Appurata la scomparsa della sinistra come reale contendente, non rimane che il centrodestra e il salto nel vuoto targato Cinque Stelle. Quest'ultimo, peraltro, alla prova del governo si è distinto in senso negativo, e, dopo i casi di Roma e Torino, riesce a vincere solo quando viene premiato dall'astensionismo, come nel caso di Ostia. La mancanza di una reale (e realistica) alternativa al centrodestra è la ragione della vittoria del centrodestra stesso, come anche una delle cause del sempre crescente astensionismo. Ricordiamo che in Sicilia ben il 53,24% degli aventi diritto non si è recato alle urne.

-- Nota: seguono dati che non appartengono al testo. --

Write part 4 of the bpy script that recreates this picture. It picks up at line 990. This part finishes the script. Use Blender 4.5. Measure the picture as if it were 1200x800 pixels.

Cinquantatrè percento che non ha votato non soltanto perché non viene raggiunto dal sistema reticolare dei favoritismi precedentemente descritto, ma forse, soprattutto, perché non sentendosi rappresentato da nessuno, semplicemente, si è disinteressato alle questioni politiche.
Rimane comunque apprezzabile, a fronte di tutto questo, il tentativo fatto dall'indipendentista La Rosa che, anche se è riuscito a raccogliere solo i voti della propria famiglia (o poco più), comunque ha accettato la non facile sfida, partecipando alla competizione.